A senior Chinese official has called for improvements to people’s livelihoods, ethnic unity and frontier security in southwest China’s Yunnan Province, a region bordering Myanmar.
Zhou Yongkang, a Standing Committee member of the Political Bureau of the Communist Party of China (CPC) Central Committee, said during an inspection tour of Yunnan between Oct. 27 and 29 that public security bureaus should strengthen border inspection and crack down hard on drug smuggling and terrorism.
Zhou’s visit came just over a month after a Myanmar drug runner and five of his gang members stood trial for the murder of 13 sailors on the Mekong River in the Golden Triangle Region on Oct. 5, 2011. Naw Kham, the principal suspect, pleaded guilty to murder in a local court in Yunnan. The verdict has yet to be announced.
Visiting the public security bureau in Yunnan’s Xishuangbanna Dai Autonomous Prefecture, which investigated the murdering case, Zhou extended his gratitude to its contribution to seizing the suspects.
Zhou, also secretary of the CPC Central Commission for Political and Legal Affairs, praised the Kunming City Intermediate People’s Court in the provincial capital for its innovation in hearing the murder case.
“It is a severe transnational criminal case, which attracted great attention from the Party, government and people,” Zhou said, adding the case was busted with the assistance of relevant nations and China’s law enforcement authorities at all levels.

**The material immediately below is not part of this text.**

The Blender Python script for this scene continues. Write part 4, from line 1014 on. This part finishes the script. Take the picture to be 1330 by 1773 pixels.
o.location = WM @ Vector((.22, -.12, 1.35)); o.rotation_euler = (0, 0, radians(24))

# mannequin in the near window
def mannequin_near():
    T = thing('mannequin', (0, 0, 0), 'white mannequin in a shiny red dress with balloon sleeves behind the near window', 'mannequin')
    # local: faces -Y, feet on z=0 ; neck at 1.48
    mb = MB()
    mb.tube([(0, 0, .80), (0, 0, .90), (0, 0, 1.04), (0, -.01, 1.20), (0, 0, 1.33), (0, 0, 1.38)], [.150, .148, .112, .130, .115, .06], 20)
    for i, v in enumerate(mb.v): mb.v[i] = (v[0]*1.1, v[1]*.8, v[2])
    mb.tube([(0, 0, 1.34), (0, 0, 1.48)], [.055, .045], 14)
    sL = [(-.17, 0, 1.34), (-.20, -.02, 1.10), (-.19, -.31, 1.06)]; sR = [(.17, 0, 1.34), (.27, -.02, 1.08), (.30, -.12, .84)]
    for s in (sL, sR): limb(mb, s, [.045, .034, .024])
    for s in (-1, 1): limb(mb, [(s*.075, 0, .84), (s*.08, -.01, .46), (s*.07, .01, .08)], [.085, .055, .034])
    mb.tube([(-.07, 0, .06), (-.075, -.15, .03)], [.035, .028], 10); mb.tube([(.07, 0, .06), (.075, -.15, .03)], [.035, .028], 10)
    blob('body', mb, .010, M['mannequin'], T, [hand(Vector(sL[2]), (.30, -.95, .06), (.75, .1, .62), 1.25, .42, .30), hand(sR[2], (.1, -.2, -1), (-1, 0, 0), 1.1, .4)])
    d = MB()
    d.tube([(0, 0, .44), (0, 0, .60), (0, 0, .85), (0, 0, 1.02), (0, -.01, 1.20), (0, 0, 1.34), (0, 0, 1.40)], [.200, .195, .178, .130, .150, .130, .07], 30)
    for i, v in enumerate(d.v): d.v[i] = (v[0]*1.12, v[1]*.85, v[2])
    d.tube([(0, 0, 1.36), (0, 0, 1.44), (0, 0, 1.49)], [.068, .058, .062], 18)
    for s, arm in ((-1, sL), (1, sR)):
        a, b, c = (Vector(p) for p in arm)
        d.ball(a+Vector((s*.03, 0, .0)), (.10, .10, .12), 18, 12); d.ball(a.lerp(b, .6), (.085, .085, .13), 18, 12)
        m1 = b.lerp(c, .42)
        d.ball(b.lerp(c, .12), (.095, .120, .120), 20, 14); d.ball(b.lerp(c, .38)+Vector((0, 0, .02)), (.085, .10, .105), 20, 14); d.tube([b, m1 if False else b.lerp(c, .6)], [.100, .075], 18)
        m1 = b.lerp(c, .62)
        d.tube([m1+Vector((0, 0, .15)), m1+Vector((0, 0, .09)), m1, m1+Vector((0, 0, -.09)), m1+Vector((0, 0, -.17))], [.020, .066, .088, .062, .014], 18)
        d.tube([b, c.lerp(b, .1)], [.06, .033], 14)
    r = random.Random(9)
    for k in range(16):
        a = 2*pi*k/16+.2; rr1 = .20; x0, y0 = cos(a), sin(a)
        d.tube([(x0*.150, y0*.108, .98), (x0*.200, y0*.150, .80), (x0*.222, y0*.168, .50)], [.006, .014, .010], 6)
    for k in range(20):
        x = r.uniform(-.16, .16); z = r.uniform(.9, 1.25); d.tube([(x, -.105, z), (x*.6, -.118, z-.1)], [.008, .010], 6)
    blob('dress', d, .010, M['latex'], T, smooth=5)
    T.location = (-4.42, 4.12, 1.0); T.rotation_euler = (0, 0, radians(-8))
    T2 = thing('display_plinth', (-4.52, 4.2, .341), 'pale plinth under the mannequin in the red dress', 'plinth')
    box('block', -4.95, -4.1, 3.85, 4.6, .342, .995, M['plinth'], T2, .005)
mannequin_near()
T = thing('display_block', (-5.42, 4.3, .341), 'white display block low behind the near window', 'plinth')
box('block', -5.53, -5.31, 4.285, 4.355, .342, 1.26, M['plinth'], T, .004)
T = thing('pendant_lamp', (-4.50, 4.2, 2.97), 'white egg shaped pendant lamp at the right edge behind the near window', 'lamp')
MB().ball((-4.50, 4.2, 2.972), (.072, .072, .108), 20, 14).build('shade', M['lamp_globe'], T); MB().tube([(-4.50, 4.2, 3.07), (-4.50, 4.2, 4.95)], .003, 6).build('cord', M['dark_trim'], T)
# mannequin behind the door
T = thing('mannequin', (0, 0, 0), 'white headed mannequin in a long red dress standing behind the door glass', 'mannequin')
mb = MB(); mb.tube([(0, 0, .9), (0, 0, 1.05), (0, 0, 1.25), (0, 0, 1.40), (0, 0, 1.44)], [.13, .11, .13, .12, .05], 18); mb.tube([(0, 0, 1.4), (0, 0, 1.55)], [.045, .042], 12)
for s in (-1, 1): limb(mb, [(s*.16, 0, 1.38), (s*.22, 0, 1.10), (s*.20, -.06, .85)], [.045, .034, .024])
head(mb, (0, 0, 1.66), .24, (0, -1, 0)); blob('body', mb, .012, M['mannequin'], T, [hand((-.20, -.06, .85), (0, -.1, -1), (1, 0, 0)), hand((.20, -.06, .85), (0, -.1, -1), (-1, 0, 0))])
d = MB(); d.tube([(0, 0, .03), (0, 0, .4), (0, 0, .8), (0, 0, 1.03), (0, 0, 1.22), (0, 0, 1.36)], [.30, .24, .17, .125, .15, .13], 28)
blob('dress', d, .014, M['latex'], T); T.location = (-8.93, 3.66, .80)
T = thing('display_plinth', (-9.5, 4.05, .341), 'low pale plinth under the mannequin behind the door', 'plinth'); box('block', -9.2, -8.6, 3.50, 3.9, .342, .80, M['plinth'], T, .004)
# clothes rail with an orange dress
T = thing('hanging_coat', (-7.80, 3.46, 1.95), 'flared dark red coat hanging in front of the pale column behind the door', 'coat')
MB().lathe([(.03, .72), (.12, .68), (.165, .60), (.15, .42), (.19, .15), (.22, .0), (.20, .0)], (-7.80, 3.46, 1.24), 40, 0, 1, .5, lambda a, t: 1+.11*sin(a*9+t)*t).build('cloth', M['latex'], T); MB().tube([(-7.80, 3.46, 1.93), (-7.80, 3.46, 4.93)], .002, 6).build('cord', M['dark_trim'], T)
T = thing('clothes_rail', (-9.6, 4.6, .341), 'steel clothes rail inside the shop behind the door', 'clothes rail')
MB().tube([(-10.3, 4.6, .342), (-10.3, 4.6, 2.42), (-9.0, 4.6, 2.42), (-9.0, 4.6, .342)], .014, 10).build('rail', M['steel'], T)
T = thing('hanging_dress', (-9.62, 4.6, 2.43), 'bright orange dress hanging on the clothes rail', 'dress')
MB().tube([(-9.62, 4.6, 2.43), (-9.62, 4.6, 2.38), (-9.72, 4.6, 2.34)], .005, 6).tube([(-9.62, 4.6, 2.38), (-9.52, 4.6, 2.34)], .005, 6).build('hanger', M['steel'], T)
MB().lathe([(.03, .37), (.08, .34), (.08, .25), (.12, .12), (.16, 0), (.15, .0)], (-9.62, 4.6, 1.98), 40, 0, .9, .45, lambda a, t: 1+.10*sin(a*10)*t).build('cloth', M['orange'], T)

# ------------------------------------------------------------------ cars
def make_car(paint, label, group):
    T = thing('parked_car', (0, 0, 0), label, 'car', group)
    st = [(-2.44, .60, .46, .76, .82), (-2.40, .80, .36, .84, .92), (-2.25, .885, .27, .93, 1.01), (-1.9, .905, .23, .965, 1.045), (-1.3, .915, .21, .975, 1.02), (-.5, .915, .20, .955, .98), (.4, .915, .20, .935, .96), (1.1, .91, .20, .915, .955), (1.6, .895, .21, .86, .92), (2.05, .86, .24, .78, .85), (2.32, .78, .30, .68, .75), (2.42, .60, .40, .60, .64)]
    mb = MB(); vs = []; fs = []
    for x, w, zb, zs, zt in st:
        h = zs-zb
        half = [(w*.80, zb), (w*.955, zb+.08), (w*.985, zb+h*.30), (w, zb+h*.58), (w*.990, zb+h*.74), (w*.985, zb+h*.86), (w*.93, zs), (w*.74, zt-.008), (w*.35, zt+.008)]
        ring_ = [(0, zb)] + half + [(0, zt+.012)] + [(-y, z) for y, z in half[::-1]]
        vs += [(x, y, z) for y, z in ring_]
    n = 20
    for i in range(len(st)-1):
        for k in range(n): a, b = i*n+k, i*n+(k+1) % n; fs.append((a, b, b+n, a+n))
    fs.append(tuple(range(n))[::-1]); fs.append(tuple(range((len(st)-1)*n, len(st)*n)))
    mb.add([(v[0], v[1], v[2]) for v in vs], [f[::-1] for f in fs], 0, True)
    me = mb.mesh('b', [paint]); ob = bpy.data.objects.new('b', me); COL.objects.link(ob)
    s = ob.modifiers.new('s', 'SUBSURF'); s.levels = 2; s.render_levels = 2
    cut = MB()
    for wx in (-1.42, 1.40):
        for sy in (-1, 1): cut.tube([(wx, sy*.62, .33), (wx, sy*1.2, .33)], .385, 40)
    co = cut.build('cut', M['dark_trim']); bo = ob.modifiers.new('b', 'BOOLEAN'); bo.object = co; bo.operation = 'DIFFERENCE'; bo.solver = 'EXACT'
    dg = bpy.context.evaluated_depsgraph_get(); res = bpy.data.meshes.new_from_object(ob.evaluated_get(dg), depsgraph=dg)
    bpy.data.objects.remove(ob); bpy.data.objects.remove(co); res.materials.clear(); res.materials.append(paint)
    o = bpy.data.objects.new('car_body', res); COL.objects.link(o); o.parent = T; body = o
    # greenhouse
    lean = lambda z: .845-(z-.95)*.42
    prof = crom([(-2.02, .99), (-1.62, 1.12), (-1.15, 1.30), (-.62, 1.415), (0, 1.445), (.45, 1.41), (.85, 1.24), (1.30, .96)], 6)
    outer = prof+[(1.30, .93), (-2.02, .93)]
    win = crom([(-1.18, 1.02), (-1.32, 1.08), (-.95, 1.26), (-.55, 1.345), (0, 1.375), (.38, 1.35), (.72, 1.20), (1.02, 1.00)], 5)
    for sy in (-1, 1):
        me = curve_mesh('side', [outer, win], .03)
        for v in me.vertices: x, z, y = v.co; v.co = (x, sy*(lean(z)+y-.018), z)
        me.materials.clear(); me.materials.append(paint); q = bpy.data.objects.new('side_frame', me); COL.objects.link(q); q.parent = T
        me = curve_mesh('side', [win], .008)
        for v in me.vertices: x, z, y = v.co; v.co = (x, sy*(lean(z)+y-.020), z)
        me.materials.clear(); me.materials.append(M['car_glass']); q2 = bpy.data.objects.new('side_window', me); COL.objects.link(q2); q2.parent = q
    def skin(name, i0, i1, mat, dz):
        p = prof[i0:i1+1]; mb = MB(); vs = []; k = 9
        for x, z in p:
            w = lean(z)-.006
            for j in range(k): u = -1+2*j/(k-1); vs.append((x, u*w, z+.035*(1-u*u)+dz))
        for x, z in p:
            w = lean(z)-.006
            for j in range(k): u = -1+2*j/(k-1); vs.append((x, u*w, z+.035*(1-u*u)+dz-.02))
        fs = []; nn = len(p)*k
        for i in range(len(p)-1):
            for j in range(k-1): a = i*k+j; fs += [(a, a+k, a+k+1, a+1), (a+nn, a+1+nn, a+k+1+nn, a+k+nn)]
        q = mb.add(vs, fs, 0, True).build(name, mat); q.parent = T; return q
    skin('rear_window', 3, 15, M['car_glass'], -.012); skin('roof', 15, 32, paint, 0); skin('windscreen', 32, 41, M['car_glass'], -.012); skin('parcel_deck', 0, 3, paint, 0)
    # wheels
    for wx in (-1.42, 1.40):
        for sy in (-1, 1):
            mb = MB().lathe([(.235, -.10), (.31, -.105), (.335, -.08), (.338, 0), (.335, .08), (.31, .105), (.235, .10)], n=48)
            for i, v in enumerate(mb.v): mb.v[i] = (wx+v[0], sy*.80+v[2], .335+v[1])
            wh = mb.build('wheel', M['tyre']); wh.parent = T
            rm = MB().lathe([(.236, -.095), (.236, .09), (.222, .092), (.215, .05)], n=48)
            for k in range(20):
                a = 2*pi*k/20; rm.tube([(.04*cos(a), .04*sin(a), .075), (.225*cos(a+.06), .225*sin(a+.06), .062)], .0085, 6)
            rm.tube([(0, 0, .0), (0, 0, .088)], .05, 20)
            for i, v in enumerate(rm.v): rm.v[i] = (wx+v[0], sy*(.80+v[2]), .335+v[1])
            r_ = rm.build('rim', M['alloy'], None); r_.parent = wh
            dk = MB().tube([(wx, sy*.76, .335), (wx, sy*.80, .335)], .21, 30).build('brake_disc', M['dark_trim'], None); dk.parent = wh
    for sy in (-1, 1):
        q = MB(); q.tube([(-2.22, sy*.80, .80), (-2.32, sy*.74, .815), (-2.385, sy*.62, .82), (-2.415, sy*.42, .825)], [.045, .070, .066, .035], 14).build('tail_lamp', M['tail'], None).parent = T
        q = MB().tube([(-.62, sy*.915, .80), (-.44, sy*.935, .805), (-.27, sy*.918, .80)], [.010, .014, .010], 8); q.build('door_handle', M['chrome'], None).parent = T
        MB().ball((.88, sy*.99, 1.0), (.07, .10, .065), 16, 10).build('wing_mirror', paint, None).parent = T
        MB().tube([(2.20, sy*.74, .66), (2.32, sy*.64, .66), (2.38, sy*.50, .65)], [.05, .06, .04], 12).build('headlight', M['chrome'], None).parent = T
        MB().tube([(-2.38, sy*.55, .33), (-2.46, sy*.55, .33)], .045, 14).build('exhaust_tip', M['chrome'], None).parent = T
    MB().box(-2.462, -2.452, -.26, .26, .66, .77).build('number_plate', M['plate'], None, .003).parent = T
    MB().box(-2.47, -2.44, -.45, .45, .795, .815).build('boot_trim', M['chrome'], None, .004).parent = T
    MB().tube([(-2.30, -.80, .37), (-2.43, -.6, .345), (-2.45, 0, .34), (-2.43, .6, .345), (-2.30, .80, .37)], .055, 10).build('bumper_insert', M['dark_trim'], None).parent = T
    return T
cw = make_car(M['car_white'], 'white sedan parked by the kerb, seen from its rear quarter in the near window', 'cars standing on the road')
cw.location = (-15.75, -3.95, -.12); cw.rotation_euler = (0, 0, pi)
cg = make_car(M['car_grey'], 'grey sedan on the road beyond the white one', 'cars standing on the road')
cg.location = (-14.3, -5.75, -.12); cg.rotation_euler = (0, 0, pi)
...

Some law enforcement staff even gave their lives investigating the case, said Zhou, who extended his condolence to the judicial staff.
The senior official expressed hope that judicial authorities can do solid work in sentencing Naw Kham and his associates, using facts as a basis and the law as criterion, so that “the case will stand the test of law, history and people.”
With a length of almost 5,000 km, the Mekong is one of the most important waterways in Southeast Asia, linking China, Laos, Myanmar, Thailand, Cambodia and Vietnam. It plays a crucial economic role among the Greater Mekong Sub-region countries.
Cargo ferries, though briefly suspended following the murders, resumed services on the river in December.